The ceremony lasted about two hours, after which our personal Sherpa-guides were ready to lead us op the ominous looking North Col. Most of us have hired personal Sherpas to guide us every step of the way above Advanced Base Camp (ABC), and all of them have been to the summit. From now on, every time we venture above ABC, our Sherpa-guides will be with us, watching over us, carrying the heaviest of our combined climbing gear, and doing everything within their ability to get us to the summit and keep us alive. The strength and stamina of these local Himalayan climbers is truly astounding, as is their capacity for expressing general happiness and generosity while in the midst of very harsh and difficult conditions. We are truly privileged to have them with us.

Once we reached the base of the North Col. and clipped into the first of the many fixed lines leading us to the top, and providing a safety “net” should we slip and fall, we spent approximately three physically demanding hours working our way towards the top of the Col.
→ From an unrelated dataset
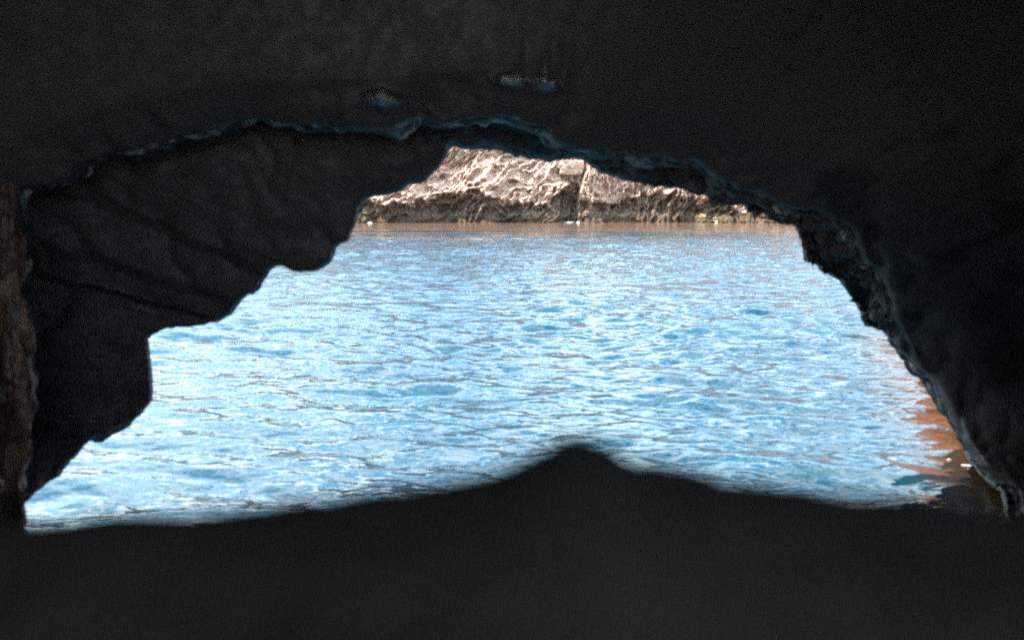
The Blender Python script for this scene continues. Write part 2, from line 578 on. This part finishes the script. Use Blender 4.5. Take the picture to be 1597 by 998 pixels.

From ABC, the line of climbers ascending the Col. looks like slowly moving ants; up close, like slowly moving people. After topping out on the Col., we still had to cross a laddered crevasse and climb a bit higher to our tents. At Camp 4 we piled into a cramped mess tent for some liquids and food before retiring to three-person tents to get into sleeping bags and warm up. Above ABC, you do not use a personal sleeping bag, but bags that are placed at the camps by the expedition and used by whoever is in camp at the time. So, you never know who has been there before you or how sick they might have been, and what you might catch as a result. This is the way it’s done. The higher up you go, the less each climber can bring individually; the less you want to bring individually. Each step is a struggle, so less is more.

It was only about 7:30 p.m. when we retired to our tents, and we would be in the tents resting and “sleeping” for the next twelve hours. Given that we were now at another new high altitude for the expedition, all of us knew what the night would bring: altitude headaches, delusional-like dreams, and very little sleep. It was one of the longest twelve hours I have ever had to endure, but we will have more such nights ahead, each more intense and uncomfortable than the last as we reach new altitude highs.

After one night at Camp 4 on the Col., we returned to ABC and then all the way down to BC to rest and recover. Next, in a couple days, we will start back up to ABC, then to Camp 4 again (22,960 ft.), then on to Camp 5 (25,256 ft.) for another night of suffering (due to experiencing a new altitude high), then back down to Camp 4 for a night, then down to ABC and back on down to BC to rest and recover again. From BC, we will all choose towns even farther down below BC to visit for several days to get fully rested for summit pushes. Meanwhile, our Sherpas will establish Camp 6 (27,224 ft.). Sometime between May 15th or 20th we will all move back up to ABC and start looking for breaks in the weather. Those of us who are still healthy will attempt to move up to Camp 6 and make summit attempts.

After a night up at Camp 6 and a summit attempt we will have run out of strength and oxygen for a second attempt. So, everything has to work out perfectly. It’s a one shot deal, even after having endured so much just to get to that point. Even if our expedition consisted solely of the world's greatest and most capable mountaineers, it’s possible that not many of them would make the summit. Such is the temperament of Everest. You do not storm her flanks and conquer her summit, you sneak past her, timid and frail, hoping she decides to take pity on the weak and insignificant creatures crawling toward her top. It’s a game of chance, of calculated risks, but life is not without risks, you learn to take them or you stay at home and watch life on television.
Step by step, David

1 comment:

Dena (Gaz Life editor) said...

I love this diary! I've watched countless video clips of climbers on Everest and read many stories - and I never get tired of these personal accounts.